Essa determinação foi baseada nas Resoluções Normativas n° 47/2008 e 91/2008 do Conselho Estadual de Proteção Ambiental (CEPRAM), que já previam a necessidade dessas Unidades de Conservação como medida compensatória para os impactos ambientais causados pela duplicação da rodovia.
No entanto, essa determinação nunca foi cumprida, e mesmo assim o processo foi arquivado definitivamente em 25 de março de 2024, após anos de disputas judiciais, com a omissão do Estado de Alagoas e pressão de empresários do setor imobiliário com interesse nessa área. O Estado alegou que não era obrigado a criar a Unidade de Conservação de Proteção Integral defendendo que os recursos referentes a compensação ambiental deveriam ser destinados à APA de Santa Rita, e não à criação de uma nova unidade de conservação. Já o Ministério Público Federal (MPF) argumentou que o Estado e o Instituto do Meio Ambiente de Alagoas (IMA/AL) descumpriram suas próprias resoluções e permitiram novos licenciamentos ambientais na área onde as Unidades de Conservação deveriam ser criadas.

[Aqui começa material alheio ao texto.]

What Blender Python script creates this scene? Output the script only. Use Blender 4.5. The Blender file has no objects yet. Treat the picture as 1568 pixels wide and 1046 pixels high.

A empresa Barra de São Miguel Empreendimento Imobiliário SPE Ltda recorreu, tentando modificar a decisão, propondo a criação de uma Reserva Particular do Patrimônio Natural (RPPN) como alternativa à Unidade de Conservação de Proteção Integral, o que foi questionado pelo MPF.
Até mesmo o IBAMA chegou a ser consultado, mas, infelizmente, declarou não ter interesse em integrar a ação. Se a decisão judicial tivesse sido executada e as unidades de conservação implementadas, poderíamos ter evitado a tamanha devastação na qual se encontra hoje as Dunas do Cavalo Russo.
O arquivamento do processo representou, na prática, um aval para a continuidade da degradação ambiental e sem qualquer plano de recuperação de áreas degradadas, permitindo que interesses econômicos prevalecessem sobre a preservação de um dos últimos remanescentes de restinga do Estado.
O descaso das autoridades e o desrespeito às decisões judiciais demonstram não apenas a fragilidade da proteção ambiental em Alagoas, mas também a cumplicidade dos órgãos públicos diante da destruição de ecossistemas essenciais para o equilíbrio ambiental e para a qualidade de vida da população.